Sunday, February 7, 2010

Early Release

The 3rd guiding criminal justice principle of the Lampstand Foundation is:

3) Prison is the most appropriate criminal sanction to protect society and punish the criminal, while allowing the opportunity for criminal reformation.

Prison is an effective sanction for crime which has been used by human beings since ancient times. It serves to protect the public from predatory crime, acts as a deterrence and as incapacitation, and allows the penitential criminal the opportunity--while removed from the community--to reflect upon and correct his criminal behavior.

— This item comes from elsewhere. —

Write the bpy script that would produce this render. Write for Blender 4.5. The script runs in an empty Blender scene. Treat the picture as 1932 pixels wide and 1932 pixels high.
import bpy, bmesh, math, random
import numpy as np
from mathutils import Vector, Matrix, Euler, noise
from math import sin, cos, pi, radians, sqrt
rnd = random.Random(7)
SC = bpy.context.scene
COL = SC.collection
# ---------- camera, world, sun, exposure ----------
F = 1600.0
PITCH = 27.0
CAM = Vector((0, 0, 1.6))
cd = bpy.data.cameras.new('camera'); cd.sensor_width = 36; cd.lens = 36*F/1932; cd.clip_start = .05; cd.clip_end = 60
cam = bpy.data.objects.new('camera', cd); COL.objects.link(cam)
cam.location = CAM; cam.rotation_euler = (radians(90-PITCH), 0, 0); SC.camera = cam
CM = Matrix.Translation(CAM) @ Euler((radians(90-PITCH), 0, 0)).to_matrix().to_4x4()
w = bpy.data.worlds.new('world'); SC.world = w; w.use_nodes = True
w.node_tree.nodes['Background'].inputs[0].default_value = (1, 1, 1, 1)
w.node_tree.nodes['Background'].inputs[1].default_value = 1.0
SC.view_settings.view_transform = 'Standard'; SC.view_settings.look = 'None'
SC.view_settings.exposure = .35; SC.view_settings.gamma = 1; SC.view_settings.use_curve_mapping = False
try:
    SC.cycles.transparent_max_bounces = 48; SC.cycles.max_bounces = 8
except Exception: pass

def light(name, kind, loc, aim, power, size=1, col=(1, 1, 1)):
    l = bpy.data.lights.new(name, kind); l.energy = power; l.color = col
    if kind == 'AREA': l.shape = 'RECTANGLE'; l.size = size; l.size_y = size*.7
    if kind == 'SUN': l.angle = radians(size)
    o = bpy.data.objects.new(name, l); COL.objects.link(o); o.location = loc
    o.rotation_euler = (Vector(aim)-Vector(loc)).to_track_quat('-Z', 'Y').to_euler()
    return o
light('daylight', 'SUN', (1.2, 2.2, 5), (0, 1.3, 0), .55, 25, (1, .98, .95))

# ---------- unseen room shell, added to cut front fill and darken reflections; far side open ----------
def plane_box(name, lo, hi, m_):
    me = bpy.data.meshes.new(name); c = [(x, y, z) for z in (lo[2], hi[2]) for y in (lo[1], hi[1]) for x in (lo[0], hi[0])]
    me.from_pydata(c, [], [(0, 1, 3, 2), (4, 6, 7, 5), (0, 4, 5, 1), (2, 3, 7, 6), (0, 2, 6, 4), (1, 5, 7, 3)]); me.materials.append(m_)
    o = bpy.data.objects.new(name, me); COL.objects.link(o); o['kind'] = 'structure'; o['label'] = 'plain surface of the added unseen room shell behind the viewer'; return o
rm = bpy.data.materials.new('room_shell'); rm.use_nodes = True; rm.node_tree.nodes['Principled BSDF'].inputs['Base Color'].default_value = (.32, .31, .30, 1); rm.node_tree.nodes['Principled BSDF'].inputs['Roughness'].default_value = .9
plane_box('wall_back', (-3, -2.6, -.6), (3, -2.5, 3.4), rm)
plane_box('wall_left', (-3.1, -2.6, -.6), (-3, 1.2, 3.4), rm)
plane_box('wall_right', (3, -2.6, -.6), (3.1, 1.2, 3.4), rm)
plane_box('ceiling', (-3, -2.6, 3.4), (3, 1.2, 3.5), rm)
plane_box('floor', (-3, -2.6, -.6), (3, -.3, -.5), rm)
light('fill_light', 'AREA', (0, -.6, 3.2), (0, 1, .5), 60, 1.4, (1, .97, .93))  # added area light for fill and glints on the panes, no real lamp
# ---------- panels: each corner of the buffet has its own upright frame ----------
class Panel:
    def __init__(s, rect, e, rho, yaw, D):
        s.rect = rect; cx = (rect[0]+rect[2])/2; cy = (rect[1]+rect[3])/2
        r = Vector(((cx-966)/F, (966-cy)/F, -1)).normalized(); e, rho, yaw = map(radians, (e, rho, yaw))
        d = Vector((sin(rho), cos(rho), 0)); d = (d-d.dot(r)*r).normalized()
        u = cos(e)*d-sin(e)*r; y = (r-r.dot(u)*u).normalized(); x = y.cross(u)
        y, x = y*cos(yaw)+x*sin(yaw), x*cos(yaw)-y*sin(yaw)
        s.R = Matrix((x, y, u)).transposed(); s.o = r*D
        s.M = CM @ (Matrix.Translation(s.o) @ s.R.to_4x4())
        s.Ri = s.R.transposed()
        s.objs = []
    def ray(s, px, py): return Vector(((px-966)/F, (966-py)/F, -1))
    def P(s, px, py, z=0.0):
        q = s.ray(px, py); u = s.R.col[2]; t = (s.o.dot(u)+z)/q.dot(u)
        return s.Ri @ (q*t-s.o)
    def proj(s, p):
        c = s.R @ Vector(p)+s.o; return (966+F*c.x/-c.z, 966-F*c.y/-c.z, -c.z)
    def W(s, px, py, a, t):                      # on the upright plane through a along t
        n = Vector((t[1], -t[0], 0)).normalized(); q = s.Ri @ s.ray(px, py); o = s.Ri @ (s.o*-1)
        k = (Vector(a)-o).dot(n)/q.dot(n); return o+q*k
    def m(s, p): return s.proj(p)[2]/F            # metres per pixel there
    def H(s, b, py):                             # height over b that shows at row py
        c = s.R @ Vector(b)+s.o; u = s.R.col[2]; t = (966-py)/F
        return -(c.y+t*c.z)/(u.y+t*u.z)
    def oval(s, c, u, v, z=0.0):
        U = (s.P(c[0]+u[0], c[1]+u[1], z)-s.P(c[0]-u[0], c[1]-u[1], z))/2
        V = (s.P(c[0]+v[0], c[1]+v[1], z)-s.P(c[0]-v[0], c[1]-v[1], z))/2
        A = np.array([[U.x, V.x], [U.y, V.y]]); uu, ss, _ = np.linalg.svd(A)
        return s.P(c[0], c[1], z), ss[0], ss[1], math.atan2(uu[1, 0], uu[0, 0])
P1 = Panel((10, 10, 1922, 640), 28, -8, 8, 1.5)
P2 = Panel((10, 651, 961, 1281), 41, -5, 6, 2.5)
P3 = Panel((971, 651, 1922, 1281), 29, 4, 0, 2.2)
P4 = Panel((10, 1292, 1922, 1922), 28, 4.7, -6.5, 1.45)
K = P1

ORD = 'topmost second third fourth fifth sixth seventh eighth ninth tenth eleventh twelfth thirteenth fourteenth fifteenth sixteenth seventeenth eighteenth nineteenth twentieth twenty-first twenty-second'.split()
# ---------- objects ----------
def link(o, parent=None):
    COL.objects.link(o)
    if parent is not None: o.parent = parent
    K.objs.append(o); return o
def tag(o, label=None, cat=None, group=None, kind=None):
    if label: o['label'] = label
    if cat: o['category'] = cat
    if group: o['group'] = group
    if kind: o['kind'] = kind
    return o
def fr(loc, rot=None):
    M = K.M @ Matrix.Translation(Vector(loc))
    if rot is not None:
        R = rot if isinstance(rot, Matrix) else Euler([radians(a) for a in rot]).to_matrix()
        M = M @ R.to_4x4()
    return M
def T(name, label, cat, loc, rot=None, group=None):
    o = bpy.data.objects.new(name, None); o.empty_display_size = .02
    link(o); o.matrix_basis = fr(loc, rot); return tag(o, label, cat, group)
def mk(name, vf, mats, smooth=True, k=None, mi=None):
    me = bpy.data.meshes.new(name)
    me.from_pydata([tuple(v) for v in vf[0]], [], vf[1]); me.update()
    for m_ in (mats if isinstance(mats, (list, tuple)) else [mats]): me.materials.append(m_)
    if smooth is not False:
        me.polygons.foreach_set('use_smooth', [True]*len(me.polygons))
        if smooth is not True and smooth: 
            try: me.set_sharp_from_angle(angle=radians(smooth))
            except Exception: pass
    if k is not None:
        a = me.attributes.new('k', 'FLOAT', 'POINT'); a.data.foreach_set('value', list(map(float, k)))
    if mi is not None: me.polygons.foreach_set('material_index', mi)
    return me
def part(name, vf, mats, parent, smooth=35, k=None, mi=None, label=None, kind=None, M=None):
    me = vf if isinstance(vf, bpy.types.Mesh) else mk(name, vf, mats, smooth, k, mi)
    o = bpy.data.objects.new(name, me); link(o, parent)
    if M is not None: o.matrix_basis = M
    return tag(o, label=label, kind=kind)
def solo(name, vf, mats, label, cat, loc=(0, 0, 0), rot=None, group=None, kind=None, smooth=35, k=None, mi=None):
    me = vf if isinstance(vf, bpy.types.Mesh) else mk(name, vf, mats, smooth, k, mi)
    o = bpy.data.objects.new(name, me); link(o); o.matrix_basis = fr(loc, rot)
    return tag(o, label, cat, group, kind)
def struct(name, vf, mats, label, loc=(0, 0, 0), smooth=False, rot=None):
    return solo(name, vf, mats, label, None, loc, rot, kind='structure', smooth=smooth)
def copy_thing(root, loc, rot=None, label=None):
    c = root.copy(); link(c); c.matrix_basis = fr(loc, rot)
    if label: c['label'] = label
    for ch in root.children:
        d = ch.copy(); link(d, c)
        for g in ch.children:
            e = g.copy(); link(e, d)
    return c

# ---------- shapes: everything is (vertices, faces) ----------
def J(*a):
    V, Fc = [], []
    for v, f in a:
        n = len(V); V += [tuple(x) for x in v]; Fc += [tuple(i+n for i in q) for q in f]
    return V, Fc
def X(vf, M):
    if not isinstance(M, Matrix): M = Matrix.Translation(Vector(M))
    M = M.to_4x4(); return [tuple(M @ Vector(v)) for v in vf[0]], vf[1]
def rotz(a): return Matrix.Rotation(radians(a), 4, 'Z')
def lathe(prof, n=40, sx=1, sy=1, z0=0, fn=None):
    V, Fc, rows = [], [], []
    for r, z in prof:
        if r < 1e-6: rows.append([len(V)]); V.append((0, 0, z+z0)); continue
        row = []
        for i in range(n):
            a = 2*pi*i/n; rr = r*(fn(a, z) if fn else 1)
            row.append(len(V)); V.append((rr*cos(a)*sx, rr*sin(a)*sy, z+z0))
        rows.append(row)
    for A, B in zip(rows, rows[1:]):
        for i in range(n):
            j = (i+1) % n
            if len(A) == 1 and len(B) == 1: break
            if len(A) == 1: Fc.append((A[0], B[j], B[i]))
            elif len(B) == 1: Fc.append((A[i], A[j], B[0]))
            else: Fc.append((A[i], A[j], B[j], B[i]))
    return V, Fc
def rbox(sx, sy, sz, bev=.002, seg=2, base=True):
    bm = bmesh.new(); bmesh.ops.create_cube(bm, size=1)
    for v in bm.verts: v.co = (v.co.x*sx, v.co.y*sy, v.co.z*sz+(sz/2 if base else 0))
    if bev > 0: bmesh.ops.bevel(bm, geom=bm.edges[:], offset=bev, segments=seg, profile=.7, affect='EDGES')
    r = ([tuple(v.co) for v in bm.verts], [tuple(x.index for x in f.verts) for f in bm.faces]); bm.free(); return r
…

Early release violates this principle fundamentally, by interfering with the appropriate juridical decision to separate the criminal, for a specific length of time, from the public upon which he has preyed.

As this article from the Sacramento Bee indicates, the results—while not always so—can sometimes be very bad, and the point of incapacitation is to reduce the possibility of sometimes.

An excerpt.

“It was probably just a matter of time. But less than one day?

“Sacramento sheriff's officials say that's how long it took for an inmate who was set free Monday under an early-release plan to be arrested again, this time on a charge of attempted rape.

“The incident prompted immediate outrage from groups opposed to the new state law aimed at reducing prison populations by gradually releasing nonviolent, low-level offenders who earn extra credits for participating in educational and other programs.

"Our greatest fear has occurred almost immediately after the early release of these inmates," said Christine Ward of the Crime Victims Action Alliance.

“But the arrest of Kevin Eugene Peterson less than a day after he was cut loose from the Sacramento County jail also sparked questions over whether counties releasing jail inmates since the law took effect Jan. 25 are interpreting the law correctly.

“It all began Monday evening, when the Sacramento County Sheriff's Department began releasing hundreds of inmates early from the county's jails.

“The state says it has not released any inmates under the new law, which is designed to take effect gradually and only after intense review of each prisoner.

“But Sacramento and other counties have decided the new law allows them to apply good-time credits to inmates retroactively, which led to the release of Peterson 16 days early Monday.

“Peterson was rearrested at about 12:30 p.m. Tuesday, when police say he attempted to assault a woman in the 1300 block of North C Street.

“He was booked into the Sacramento County jail at 3:21 p.m. Tuesday on charges of attempted rape, sexual battery, false imprisonment and violating the terms of his probation, records show.”